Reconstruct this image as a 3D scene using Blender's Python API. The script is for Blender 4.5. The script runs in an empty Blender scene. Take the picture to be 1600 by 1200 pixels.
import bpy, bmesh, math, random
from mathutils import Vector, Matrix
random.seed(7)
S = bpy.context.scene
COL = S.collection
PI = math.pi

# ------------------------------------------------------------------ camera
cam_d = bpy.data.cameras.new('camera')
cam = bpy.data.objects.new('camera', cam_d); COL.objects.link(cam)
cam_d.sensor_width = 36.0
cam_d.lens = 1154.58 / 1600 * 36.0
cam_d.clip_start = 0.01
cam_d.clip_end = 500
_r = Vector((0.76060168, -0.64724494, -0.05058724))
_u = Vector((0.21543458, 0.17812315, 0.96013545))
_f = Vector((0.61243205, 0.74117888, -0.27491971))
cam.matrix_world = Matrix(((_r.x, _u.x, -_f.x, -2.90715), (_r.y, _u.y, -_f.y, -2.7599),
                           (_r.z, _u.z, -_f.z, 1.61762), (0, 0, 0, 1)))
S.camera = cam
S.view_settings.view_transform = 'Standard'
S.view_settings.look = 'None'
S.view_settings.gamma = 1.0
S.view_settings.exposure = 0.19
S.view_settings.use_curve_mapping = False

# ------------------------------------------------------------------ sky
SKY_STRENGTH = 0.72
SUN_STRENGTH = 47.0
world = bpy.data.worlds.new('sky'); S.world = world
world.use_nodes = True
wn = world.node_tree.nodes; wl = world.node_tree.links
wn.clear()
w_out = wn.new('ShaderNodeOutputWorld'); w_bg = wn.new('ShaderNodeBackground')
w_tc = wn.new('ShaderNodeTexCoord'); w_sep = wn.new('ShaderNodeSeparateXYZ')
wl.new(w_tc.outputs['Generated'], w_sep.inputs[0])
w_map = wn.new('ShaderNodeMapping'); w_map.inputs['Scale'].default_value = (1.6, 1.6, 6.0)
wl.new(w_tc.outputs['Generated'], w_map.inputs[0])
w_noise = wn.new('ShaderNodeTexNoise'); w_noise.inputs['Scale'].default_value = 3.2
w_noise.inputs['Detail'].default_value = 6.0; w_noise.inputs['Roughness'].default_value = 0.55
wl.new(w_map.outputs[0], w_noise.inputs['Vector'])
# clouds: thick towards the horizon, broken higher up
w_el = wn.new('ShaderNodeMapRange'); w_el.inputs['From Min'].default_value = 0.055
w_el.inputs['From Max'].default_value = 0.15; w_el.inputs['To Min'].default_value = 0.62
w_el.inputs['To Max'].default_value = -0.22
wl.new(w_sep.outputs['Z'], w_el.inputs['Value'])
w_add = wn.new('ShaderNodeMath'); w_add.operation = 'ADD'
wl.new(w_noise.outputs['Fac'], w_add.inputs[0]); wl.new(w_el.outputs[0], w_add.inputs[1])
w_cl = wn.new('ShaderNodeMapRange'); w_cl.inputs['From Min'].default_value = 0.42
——
Write out every line of the listing that holds the word "scene".

Reconstruct this image as a 3D scene using Blender's Python API. The script is for Blender 4.5. The script runs in an empty Blender scene. Take the picture to be 1600 by 1200 pixels.
S = bpy.context.scene